Showing posts with label Speech Dork. Show all posts
Showing posts with label Speech Dork. Show all posts

Tuesday, November 5, 2013

Day 5: Speech Dorks, Part II

First, I want to thank the great state of Illinois for passing same-sex marriage equality.  Now I can see same-sex equality every time I look across the Mississippi River.

Back to the saga, of Jamie and Natalie, or Speech Dorks in action.  Over the summer to my senior year I broke up with Randy, which was sad.  Randy worked hard to still be my friend, but I did not make it easy on him.  I started my senior year with one thought in mind to getting the hell out of Crawford County.  The one thing I actually looked forward to that year was my final year on the Speech Team.  I went to my first meet with high expectations for a good season. As soon as I showed up for the first round of Duet Acting there was Natalie ready to perform with her acting partner.  I pasted on my glad to see you face and thought, "Well, guess she didn't go away."

Senior Picture, Fall 1983

Natalie for her part was glad to see a familiar face and prattled on about practicing opening a pack of cigarettes for her role as Becky in "Bad Habits" by Terrance McNally.  She kept laughing about how that was the easiest thing to do because she smoked.  I stayed to watch her performance and was surprised by how funny Natalie could be.  The character she played was a very feminine, very vain woman, so against type for Natalie. I must admit a part of me was giving Natalie a second look for friend potential.

Later that day I went into the gym to regroup with my teammates, but found only Natalie and Mollie on the bleachers.  Mollie was asleep with her head on Natalie's knee.  Natalie was stroking her hair.  My heart sank a little because Mollie and I were not good friends.  Mollie had obviously staked a claim to a friendship with Natalie and I knew I had missed my chance to get to know Natalie better.  Accepting the situation, I sat down next to them and started chatting.  Later Natalie would tell me how I had surprised them and they could not believe I was so clueless to what was going on.  I must admit I kind of was clueless.  Natalie also told me she was annoyed that I showed up and ruined their private moment.  I think about how on those bleachers Natalie's present and future were right there within her reach, if only we had known.  However, had we known maybe things would have turned out different, fate is tricky that way.

Sunday, November 3, 2013

Day 3: Speech Dorks

Couples always have that how they met story.  I love telling people about the first time I met Natalie.  Natalie actually hates this story.  She has even asked me not to tell the story because it bugs her so much.  I have told her about the month long project and this story will be today.  She took the news well.  I can only hope that she understands for me meeting her is one of those moments, which helped to define the rest of my life.  Okay, disclaimer done.

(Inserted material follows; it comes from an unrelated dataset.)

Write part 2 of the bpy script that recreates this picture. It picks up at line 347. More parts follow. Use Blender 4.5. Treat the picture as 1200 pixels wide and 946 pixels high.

In the fall of 1982 I was at a Speech Meet in Vienna, MO.  Yes, I admit it, in high school I was a speech dork.  I had finished the first round of my poetry reading and had just entered the gym to catch up with my friends between rounds.  Almost immediately I saw a friend of mine from a neighboring school.  She was on the far end of the gym and she had with her a very cute boy in a navy corduroy suit.  From where I stood he was about her height and had a head of black hair.  I remember very clearly thinking, that my friend had to introduce me to that very cute boy.  Before I could catch up with them they were gone and I went on to the next round of events.

Somewhere between the second round and finals, I headed to the restroom.  I walked in and there was that very cute boy with my friend and the two of them were smoking cigarettes.  I know I must have stopped, stunned by what I was seeing.  No, not minors smoking in a restroom, but that upon closer inspection the boy in the navy corduroy suit was a girl.  I could not help, but notice the girl's dark eyes and that she had a lopsided smile like a pirate.  I was disappointed by her gender, but you know I still thought she was attractive.

Natalie 1983
I was too young and naïve to have realize that gender did not have to be a issue, in 1982 words like gay and lesbian were only mentioned in hushed tones or loud taunts.  I spent the rest of the speech meet with my friends and putting my initial attraction to Natalie away as a mistake.  Over thirty years later I still remember the exact shade of that navy corduroy suit and the little flutter in my heart the first time I saw that lopsided pirate smile.